Black Lives Matter-L.A. and other groups have been trying to convince council members to pass something called the “People’s Budget” [how very Communist sounding of them], which is an alternative plan that would reduce funding for the LAPD by 90%–a much more significant cut than the $150 million suggested by city leaders.

Let’s see…cut the police budget by 90%…what could possibly be the ulterior motive for that? Ah yes, anarchy.

The “People’s Budget” would redirect “savings” from the police budget into housing, healthcare, and other public services, such as mental health counselors and gang intervention specialists.

BLM-LA co-founder Melina Abdullah said earlier this month that “150 million looks big, until you realize it still leaves the LAPD with 51% of the city’s unrestricted revenues.”

“City Council and Mayor Garcetti need to know that we’re fighting for truly transformative change here and won’t be bought off with just this minimal amount of money.”

The BLM activists presented their proposed budget to the 15 council members last Monday during a two-hour session at City Hall. One councilwoman, Nury Martinez who had proposed cutting the budget by $150 million thought the proposal to gut the police budget was the best thing since sliced bread. “This is exactly how you reimagine neighborhoods.”

It’s also how you put neighborhoods in the sewer. For reference, see the autonomous zone of CHAZ or CHOP up in Seattle.

The police union, the Los Angeles Police Protective League is sharply criticizing Martinez over the proposed cuts, notifying voters in the San Fernando Valley district she represents that the proposed reductions would increase police response times to emergencies.  

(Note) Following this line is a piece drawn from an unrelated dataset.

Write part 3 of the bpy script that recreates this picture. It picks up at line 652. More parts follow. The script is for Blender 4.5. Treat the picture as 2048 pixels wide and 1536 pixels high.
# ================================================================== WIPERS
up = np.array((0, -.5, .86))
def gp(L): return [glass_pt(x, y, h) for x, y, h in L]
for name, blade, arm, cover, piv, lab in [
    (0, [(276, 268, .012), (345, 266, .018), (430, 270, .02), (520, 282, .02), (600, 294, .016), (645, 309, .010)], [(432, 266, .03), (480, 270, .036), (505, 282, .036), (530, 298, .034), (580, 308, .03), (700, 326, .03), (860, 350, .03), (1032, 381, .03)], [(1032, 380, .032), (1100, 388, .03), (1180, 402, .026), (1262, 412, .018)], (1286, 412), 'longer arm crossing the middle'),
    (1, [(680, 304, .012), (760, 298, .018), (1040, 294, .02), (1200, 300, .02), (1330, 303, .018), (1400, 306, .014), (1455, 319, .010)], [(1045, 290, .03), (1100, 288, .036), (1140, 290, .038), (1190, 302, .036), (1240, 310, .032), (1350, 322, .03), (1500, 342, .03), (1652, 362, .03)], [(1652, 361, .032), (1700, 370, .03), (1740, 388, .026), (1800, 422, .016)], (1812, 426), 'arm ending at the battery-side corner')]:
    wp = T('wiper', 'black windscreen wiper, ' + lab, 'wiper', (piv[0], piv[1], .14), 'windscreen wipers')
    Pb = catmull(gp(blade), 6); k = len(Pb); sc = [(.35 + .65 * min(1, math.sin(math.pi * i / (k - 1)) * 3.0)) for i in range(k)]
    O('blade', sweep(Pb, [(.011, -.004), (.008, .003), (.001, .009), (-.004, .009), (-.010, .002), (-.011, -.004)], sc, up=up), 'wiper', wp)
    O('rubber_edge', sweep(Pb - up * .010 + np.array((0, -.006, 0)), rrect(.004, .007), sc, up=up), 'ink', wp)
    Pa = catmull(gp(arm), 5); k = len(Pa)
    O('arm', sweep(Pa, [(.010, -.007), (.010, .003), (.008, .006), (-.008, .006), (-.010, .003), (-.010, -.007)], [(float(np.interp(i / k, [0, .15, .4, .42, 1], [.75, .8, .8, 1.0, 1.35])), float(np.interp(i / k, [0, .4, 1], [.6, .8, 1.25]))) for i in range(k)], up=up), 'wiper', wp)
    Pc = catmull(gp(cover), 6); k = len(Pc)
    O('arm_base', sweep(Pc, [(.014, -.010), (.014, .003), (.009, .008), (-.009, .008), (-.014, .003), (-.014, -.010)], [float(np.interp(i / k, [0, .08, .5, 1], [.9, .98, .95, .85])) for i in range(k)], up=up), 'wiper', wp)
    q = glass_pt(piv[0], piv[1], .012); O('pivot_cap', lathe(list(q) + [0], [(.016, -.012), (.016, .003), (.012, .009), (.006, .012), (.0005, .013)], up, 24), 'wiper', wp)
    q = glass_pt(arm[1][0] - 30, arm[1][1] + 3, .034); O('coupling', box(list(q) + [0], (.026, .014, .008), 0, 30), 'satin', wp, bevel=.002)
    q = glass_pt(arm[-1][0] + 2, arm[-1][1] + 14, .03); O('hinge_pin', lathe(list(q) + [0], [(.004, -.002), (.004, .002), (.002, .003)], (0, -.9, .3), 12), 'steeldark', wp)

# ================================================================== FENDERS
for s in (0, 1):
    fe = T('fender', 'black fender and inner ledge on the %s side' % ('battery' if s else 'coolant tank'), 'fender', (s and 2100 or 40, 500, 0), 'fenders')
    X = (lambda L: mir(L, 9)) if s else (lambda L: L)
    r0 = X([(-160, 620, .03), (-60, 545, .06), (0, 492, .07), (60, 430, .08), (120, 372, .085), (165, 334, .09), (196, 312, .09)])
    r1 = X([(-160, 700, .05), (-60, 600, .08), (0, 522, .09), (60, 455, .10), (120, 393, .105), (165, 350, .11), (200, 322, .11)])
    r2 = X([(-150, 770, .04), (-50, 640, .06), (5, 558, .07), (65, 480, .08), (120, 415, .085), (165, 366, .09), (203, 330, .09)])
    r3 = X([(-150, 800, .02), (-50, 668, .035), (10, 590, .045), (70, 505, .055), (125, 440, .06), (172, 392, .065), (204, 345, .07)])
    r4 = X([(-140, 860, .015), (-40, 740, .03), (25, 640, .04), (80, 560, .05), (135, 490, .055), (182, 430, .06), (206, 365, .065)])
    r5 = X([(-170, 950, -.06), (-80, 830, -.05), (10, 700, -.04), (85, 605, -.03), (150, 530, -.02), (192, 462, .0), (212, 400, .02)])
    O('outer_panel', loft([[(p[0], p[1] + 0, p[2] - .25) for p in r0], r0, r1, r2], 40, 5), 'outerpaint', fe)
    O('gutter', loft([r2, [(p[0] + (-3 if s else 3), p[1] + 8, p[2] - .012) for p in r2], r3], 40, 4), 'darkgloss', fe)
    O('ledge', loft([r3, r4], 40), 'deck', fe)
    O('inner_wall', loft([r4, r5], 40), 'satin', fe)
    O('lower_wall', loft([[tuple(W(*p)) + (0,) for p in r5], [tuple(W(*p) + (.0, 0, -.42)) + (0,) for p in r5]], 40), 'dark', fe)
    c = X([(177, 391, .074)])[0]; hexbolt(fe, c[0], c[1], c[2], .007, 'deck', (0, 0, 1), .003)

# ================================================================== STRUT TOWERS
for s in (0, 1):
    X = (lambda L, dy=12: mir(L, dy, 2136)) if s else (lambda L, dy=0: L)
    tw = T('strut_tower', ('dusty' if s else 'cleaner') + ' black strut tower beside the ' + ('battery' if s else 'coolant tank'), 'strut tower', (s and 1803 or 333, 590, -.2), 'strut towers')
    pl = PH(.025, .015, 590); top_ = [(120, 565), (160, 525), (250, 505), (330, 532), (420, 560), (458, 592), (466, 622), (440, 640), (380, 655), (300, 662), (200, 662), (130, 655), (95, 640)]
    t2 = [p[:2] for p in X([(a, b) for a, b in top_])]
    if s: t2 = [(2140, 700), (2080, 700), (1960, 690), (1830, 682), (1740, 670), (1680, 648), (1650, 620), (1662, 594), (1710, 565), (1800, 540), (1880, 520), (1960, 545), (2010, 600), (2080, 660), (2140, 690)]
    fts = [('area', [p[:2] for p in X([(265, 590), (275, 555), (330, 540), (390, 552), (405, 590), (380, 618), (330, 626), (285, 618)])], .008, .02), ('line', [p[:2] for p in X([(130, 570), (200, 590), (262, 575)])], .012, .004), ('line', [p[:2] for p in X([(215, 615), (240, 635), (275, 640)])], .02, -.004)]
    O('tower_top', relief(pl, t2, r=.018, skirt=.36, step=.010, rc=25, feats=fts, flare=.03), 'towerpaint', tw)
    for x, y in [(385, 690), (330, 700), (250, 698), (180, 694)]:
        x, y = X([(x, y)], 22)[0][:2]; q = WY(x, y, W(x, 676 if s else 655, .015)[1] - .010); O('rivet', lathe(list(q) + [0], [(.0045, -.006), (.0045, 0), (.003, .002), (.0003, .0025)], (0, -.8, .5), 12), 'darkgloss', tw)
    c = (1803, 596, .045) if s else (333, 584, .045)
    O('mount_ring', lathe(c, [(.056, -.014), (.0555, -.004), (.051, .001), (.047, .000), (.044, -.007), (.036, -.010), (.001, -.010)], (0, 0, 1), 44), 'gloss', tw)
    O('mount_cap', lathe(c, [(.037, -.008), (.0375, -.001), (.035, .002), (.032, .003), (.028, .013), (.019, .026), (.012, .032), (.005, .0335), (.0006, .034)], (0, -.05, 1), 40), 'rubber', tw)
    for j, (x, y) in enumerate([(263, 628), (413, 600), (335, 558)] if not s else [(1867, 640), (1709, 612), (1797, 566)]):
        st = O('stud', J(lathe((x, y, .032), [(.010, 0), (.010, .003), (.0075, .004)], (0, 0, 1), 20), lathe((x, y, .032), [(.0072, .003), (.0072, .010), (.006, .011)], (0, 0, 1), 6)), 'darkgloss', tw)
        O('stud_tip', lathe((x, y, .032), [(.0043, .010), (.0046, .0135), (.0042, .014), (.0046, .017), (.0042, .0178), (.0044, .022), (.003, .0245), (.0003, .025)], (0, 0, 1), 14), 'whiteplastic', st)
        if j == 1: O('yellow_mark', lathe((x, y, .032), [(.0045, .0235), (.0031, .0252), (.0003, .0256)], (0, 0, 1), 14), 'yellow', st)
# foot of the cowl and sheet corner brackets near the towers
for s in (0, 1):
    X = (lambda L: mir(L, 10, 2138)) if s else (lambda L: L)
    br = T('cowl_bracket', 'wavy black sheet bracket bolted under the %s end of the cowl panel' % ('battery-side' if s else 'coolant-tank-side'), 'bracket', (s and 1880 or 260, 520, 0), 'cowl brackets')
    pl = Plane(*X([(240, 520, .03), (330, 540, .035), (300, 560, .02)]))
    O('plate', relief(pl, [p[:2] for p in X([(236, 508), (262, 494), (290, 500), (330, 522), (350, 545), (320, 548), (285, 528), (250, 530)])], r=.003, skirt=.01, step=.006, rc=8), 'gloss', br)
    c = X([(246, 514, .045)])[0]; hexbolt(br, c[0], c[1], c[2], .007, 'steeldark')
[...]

The proposal to even just cut $150 million represents a sea change since the George Floyd death last month. In April, Garcetti had proposed a 7% increase to the LAPD budget, which was sparked in part by raises and bonuses due the officers, with cuts of 10% being proposed by other city employees.

The opposition to the increase was criticized, however since Floyd’s death, the call to sharply reduce budgets not only in Los Angeles but in large cities across the country has increased.

Like a typical politician, Garcetti stuck his finger in the air, saw which way the political winds were blowing, and joined calls for the $150 million cut. Los Angeles Police Chief Michael Moore said that any budget increase of the magnitude proposed would likely result in staffing cuts.

So, the liberal, radical approach is—increase in crime, decrease in police. It makes a lot of sense. In LA LA land.